___ Record excerpts ___

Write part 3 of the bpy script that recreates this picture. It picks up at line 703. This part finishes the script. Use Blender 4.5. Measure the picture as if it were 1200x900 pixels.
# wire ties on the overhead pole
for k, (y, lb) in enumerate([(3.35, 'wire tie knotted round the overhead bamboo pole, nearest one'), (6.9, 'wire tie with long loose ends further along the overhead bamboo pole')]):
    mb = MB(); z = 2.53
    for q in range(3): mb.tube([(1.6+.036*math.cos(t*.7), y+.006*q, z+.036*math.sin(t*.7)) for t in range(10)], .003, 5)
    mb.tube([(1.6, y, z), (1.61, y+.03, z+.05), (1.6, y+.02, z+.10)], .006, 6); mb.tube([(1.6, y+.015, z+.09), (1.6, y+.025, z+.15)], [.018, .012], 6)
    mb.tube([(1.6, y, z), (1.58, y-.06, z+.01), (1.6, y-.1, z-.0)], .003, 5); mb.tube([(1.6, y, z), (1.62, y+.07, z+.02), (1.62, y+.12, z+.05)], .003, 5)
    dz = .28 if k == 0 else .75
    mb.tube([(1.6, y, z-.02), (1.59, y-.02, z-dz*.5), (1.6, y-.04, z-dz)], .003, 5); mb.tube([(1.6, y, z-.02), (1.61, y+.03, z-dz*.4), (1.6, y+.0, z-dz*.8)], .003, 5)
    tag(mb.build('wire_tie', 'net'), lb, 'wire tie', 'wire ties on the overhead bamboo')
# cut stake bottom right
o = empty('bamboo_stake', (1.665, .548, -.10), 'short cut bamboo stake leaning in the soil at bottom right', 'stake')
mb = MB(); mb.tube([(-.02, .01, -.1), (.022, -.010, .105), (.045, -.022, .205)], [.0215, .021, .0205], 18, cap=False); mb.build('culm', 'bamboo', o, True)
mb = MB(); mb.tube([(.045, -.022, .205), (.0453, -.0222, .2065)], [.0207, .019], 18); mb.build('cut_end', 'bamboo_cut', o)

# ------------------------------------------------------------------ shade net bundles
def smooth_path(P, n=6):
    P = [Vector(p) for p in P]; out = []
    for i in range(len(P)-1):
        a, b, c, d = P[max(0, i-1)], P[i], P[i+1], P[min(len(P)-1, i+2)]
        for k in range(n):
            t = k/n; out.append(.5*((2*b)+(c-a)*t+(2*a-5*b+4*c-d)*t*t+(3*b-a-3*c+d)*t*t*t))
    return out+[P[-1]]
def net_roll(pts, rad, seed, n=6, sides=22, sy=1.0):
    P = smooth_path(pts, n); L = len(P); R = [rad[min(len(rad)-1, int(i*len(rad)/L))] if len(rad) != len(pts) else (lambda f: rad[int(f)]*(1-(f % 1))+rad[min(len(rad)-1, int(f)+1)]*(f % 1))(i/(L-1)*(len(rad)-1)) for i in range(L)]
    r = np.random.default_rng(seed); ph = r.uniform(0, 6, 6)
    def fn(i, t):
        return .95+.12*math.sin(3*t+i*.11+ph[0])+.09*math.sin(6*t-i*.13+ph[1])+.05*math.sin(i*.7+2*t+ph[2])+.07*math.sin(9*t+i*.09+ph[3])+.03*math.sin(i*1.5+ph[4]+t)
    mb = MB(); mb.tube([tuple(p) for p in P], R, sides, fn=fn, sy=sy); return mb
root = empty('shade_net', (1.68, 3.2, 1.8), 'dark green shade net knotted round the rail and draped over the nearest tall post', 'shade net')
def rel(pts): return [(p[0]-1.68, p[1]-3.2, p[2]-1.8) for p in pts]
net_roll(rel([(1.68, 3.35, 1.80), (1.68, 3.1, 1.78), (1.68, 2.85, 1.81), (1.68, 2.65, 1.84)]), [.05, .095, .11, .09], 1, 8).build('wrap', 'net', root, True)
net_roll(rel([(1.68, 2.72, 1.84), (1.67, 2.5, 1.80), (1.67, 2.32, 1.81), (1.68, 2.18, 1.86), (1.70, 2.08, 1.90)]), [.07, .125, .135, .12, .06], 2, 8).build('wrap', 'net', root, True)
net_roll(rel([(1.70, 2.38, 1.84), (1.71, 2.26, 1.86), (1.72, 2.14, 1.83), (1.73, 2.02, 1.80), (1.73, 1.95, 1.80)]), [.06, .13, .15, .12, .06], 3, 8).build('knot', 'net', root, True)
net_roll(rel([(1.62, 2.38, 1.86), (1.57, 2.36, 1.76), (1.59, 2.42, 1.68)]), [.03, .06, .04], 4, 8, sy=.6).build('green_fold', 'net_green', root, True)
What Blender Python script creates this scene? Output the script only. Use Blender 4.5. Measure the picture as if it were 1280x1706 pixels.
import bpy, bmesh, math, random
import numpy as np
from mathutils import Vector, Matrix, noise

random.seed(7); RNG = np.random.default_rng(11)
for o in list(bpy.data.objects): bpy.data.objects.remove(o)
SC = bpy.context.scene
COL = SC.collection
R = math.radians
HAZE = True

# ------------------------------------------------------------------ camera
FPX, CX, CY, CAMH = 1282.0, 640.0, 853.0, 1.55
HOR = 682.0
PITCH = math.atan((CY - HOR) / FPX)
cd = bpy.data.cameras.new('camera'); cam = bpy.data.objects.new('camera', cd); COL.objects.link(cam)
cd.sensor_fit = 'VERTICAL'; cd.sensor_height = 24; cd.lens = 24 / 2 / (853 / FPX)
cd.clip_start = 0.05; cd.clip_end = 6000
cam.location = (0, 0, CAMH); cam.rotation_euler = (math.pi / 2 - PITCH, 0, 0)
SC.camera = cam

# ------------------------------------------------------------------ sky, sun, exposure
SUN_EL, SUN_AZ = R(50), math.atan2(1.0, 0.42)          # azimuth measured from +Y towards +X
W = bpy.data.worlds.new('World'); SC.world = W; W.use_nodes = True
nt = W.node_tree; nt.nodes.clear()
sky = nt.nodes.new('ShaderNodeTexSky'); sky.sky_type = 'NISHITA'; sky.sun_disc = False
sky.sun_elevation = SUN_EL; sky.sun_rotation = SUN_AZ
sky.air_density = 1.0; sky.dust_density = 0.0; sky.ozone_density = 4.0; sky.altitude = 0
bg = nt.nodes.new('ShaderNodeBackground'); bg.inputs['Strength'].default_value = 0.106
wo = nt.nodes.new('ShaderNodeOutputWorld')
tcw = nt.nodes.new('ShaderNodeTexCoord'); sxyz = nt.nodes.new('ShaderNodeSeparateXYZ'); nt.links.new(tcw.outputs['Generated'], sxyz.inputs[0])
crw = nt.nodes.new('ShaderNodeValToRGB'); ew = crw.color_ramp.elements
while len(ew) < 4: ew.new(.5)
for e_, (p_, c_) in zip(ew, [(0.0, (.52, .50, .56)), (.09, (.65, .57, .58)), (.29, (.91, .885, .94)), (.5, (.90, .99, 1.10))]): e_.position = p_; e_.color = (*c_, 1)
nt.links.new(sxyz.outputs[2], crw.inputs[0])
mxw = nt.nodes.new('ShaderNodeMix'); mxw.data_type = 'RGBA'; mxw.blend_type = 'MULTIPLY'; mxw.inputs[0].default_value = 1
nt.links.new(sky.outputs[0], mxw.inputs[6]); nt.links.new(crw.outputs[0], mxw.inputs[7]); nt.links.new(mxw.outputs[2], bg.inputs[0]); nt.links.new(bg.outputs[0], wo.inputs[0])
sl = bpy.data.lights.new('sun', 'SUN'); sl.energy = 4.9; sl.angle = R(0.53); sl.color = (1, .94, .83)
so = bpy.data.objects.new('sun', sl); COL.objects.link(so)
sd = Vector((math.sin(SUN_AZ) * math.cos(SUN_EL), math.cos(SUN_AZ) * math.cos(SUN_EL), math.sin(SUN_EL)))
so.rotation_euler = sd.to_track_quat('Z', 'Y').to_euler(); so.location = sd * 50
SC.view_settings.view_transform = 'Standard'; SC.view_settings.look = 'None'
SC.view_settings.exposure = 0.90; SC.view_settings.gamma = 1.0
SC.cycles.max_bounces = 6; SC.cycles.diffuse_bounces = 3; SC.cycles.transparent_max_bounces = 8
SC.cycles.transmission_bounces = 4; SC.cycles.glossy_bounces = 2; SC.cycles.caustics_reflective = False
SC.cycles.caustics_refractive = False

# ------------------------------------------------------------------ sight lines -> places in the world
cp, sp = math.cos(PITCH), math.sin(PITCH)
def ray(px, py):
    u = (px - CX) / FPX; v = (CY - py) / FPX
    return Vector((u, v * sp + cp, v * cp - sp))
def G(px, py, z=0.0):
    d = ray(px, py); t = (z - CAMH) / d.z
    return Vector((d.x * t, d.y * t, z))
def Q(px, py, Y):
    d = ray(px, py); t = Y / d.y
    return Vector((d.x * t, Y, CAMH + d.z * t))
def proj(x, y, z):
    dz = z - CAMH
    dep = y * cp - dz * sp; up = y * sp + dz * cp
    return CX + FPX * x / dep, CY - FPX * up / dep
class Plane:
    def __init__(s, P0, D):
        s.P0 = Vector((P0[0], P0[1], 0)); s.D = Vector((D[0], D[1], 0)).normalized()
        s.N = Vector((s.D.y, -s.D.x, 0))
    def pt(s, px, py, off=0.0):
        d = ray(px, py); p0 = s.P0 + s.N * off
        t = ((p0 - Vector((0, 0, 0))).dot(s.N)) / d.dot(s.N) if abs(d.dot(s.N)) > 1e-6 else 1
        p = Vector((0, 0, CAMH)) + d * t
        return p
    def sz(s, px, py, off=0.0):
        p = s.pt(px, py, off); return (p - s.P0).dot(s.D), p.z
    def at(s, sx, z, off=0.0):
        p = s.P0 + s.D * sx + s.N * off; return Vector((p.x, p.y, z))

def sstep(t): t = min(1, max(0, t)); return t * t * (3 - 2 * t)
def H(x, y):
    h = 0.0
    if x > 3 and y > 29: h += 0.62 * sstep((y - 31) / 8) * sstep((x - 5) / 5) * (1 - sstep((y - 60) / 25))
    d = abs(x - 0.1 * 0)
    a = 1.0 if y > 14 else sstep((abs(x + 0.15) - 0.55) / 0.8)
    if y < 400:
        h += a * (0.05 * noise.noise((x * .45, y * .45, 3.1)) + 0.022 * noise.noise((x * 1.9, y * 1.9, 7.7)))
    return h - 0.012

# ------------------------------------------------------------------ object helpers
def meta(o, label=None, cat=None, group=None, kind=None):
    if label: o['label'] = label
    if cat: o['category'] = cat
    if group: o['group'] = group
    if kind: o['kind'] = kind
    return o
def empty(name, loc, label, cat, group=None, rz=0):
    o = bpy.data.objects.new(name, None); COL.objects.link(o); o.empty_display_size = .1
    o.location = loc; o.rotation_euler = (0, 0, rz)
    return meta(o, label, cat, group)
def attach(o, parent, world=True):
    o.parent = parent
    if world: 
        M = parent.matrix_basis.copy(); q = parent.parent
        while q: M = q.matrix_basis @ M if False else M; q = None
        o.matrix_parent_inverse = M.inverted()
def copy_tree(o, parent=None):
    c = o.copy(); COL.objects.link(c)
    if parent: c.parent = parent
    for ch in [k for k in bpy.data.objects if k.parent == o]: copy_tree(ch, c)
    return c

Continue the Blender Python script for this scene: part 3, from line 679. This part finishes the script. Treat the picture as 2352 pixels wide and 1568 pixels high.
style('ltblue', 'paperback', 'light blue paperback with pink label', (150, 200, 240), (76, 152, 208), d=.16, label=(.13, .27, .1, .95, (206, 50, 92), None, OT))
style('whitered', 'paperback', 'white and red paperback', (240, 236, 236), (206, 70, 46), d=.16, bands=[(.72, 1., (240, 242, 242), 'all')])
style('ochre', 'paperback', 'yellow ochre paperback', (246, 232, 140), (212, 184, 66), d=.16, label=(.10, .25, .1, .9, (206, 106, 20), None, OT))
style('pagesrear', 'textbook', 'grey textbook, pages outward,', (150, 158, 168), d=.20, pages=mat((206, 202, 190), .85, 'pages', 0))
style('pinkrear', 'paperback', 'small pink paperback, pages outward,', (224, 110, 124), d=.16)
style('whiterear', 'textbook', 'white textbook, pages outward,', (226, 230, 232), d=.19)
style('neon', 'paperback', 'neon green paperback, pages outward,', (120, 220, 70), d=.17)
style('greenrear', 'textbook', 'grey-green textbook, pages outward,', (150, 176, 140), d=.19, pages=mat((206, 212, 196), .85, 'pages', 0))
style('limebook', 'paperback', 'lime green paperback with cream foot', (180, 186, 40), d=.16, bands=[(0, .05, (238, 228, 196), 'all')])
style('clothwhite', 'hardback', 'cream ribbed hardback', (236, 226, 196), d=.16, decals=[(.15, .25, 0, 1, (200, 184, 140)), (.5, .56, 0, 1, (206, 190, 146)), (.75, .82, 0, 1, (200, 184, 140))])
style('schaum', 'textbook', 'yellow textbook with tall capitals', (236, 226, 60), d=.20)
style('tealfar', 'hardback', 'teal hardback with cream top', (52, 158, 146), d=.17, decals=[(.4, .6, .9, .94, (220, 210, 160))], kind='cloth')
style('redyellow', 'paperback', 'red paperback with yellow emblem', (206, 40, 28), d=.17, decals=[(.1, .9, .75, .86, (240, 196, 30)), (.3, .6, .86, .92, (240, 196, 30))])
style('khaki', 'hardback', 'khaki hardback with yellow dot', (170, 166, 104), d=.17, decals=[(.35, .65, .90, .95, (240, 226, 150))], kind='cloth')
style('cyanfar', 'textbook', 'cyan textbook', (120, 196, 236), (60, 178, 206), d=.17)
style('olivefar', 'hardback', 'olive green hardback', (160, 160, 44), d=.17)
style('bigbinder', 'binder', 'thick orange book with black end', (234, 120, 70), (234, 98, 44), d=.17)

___

**Exercise prompt**
Everything from the line with "What Blender Python" through the line with "SC.camera = cam" is to be output exactly; leave out all other lines.

**Solution below**
What Blender Python script creates this scene? Output the script only. Use Blender 4.5. Measure the picture as if it were 1280x1706 pixels.
import bpy, bmesh, math, random
import numpy as np
from mathutils import Vector, Matrix, noise

random.seed(7); RNG = np.random.default_rng(11)
for o in list(bpy.data.objects): bpy.data.objects.remove(o)
SC = bpy.context.scene
COL = SC.collection
R = math.radians
HAZE = True

# ------------------------------------------------------------------ camera
FPX, CX, CY, CAMH = 1282.0, 640.0, 853.0, 1.55
HOR = 682.0
PITCH = math.atan((CY - HOR) / FPX)
cd = bpy.data.cameras.new('camera'); cam = bpy.data.objects.new('camera', cd); COL.objects.link(cam)
cd.sensor_fit = 'VERTICAL'; cd.sensor_height = 24; cd.lens = 24 / 2 / (853 / FPX)
cd.clip_start = 0.05; cd.clip_end = 6000
cam.location = (0, 0, CAMH); cam.rotation_euler = (math.pi / 2 - PITCH, 0, 0)
SC.camera = cam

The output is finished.